Constantine II, Liberius the Arian, Boniface VIII and Clement V, who had dared to order the angels to release souls from purgatory, were heretical or wicked popes. But the case above all cases to which Huss refers is the case of the female pope. Joanna, whose natural name was Agnes. In his day, the tradition was still believed that she had ruled as pope two years and five months under the name of John VIII. Her sex was revealed by her suddenly giving birth to a child on the street. Gerson also fully believed this story and used it also to illustrate that the pope may err, and Agnes’s statue was placed, in the thirteenth century, in the cathedral of Siena, among the statues of the other popes. The story is now universally discredited, and is usually explained to have been a parody on the rule of loose popes under the influence of dissolute women in the tenth century.[2]
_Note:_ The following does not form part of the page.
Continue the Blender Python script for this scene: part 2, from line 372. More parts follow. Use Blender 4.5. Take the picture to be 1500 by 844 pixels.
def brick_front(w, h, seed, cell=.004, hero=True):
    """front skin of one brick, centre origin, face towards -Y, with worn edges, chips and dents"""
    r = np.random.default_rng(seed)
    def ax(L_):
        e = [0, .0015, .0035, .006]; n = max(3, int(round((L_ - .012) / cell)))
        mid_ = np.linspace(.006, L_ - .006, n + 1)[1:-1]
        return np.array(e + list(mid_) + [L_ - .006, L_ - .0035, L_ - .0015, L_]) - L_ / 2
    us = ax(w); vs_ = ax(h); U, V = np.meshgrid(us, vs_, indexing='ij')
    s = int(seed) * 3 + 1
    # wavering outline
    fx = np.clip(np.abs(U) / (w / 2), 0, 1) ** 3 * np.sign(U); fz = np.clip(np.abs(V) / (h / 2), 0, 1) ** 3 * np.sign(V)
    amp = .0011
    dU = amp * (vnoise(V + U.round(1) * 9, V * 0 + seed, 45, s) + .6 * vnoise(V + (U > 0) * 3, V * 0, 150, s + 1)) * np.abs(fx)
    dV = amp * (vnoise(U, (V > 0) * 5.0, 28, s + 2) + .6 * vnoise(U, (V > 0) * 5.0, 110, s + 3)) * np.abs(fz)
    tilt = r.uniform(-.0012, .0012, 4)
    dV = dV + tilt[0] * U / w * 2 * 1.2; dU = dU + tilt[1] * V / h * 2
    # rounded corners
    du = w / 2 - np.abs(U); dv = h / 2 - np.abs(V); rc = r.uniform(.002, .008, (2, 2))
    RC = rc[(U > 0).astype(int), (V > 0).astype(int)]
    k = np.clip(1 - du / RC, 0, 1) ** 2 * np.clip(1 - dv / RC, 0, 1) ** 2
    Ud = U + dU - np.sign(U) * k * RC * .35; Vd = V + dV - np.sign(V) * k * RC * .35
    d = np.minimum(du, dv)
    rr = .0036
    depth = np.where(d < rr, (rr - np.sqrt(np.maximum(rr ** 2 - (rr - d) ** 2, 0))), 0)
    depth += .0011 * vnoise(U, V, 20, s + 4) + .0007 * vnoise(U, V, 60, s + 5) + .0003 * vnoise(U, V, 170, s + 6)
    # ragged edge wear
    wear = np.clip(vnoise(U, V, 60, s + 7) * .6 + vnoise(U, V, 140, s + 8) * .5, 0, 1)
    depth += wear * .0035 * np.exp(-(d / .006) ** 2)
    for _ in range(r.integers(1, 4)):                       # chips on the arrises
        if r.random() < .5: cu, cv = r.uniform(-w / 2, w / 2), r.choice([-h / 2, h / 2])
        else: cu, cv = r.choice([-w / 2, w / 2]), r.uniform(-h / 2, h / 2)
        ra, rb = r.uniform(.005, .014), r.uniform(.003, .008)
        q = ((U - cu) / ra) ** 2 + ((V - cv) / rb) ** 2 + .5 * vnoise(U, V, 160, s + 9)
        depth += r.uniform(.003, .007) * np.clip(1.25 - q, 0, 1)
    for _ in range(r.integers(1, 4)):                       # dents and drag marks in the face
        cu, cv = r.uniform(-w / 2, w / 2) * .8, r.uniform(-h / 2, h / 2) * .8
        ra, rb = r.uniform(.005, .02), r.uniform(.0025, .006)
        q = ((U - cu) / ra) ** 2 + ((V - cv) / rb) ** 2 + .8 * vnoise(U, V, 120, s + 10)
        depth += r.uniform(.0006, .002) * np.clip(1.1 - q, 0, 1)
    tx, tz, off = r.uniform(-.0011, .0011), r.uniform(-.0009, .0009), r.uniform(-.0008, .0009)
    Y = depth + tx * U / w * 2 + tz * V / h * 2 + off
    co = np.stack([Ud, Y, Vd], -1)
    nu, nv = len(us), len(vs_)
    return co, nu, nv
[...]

On account of their fallibility and in view of the fact that popes have been heretics. Huss denied that they are always to be obeyed or their censures heeded. Writing to Prachaticz, he said: “What can they say who declare that the Holy Roman Church, that is, the pope and the cardinals, must be obeyed in view of the fact that Boniface—Boniface IX—together with his cardinals, solemnly declared that Wenzel is

  1. Mon., 1: 324, 340, 350. Omnis vicarius Christi errare potest in iis quæ concernunt fidem et claves ecclesiæ. Super IV. Sent., p. 607.
  2. This is fully set forth by Döllinger, Fables of the Popes in the M. A. See Mirbt, p. 97; Mon., 1: 323 sq. 339, etc.; Letters in Doc., 58, 59, etc.